Yeniden Mançurya’yı işgal, hiçbir Şogun’un (Japon komutan) aklından geçmemektedir. Ancak Çin’in adım adım egemenlik aşamasına gelen özellikle Afrika’daki nüfuz bölgelerinde, Japon yatırımları da artmaktadır. Tarihten dersini aldığı halde stratejik gerçekleri doğru okuyabilen, siyasi bilinçaltındaki hedefleri en uygun şartlarda hayata geçirmeyi kurgulayan bir Tokyo söz konusudur. Bununla beraber Türkiye’de Çin istilası büyüdükçe Japonya’nın başta askeri alanlardakiler olmak üzere sözleşmeleri feshetmesi, yatırımları iptal etmesi, Ankara’ya uyarı niteliğindedir.
Uluslararası sistemin gidişatını anlamak için her ülkedeki gelişmeleri tarihiyle birlikte kendi diliyle tanımak, araştırmak ve değerlendirebilmek gerek. Ülkemiz akademisinde hemen bütün dünya İngilizce kaynaklardan araştırılır. Hatta biraz İngilizce öğrenenler Türk tarihini dahi Türkçe birincil kaynaklar yerine, İngilizce dokuzuncu kaynaktan öğrenir, araştırır, bunu da prestij sebebi olarak görür. Sömürge aydını zihniyeti, üniversitelerimizde oldukça yaygındır. Hakemlik veya jüri raporlarımın üçte birinde bu hastalığı dile getirdim, uyarı görevimi yaptım.

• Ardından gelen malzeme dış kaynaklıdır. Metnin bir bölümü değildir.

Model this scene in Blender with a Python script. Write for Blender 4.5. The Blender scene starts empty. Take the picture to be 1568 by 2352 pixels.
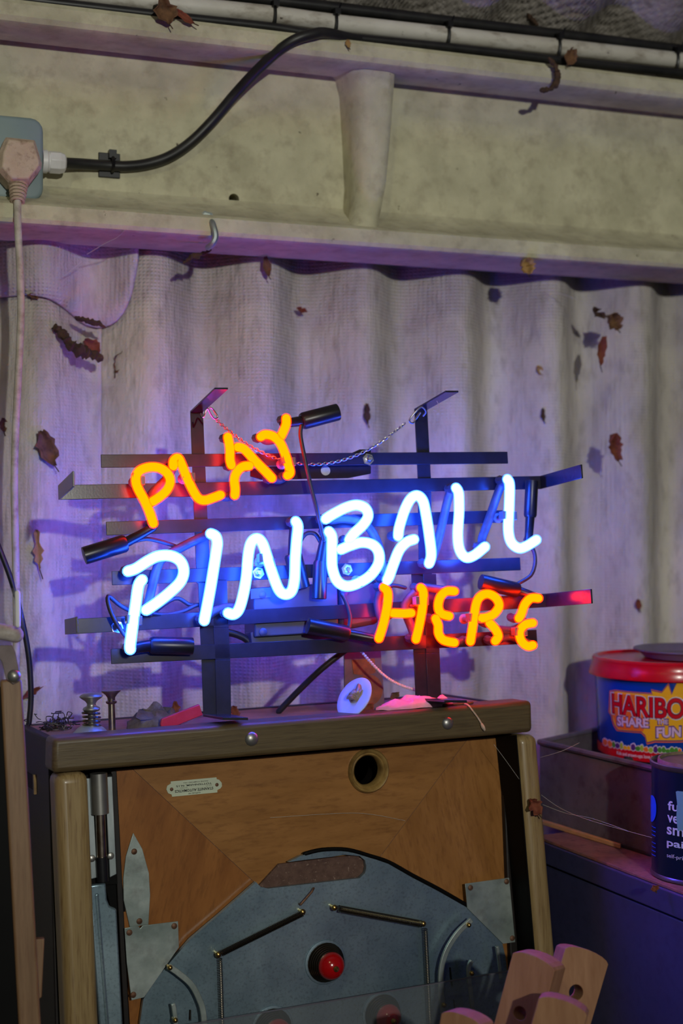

Elbette dünya dili olan İngilizce yayınlar da takip edilecektir. Ancak Türk akademik camiasında Arapça, Rusça, Ermenice, Gürcüce, Yunanca, Farisice, İbranice, Çince, Japonca, İspanyolca, Portekizce gibi küresel aktörler ile bölge ülkelerinin dillerini bilen, gelişmeleri bu diller üzerinden de takip edebilen eleman sıkıntısı ciddi boyutta, hatta endişe sebebidir. Birçok öğrencimin ve elemanımın diğer dilleri de öğrenmesini ve alanlarında uzmanlaşmasını sağlamanın mutluluğunu yaşıyorum.
Aynı zamanda Korece ve Çince de öğrenen, Doktorasını Japonya’da yapan Sinan Levent arkadaşımızı kutlarken bu alanda daha fazla gayret gösterilmesini temenni ediyorum. Japonya ve Almanya’nın iki dünya savaşı arasındaki gibi revizyonist politikalara yöneldiği düşünülebilir. Ancak tarihten derslerini aldıkları da kesin. Gelişmelerin dikkatle izlenmesi gerekmektedir. Özellikle toplumların kendi tarihi ve toplumsal katmanlarındaki yerini doğru değerlendirmek için kendi dillerindeki yayınların da kaçırılmaması gerekmektedir.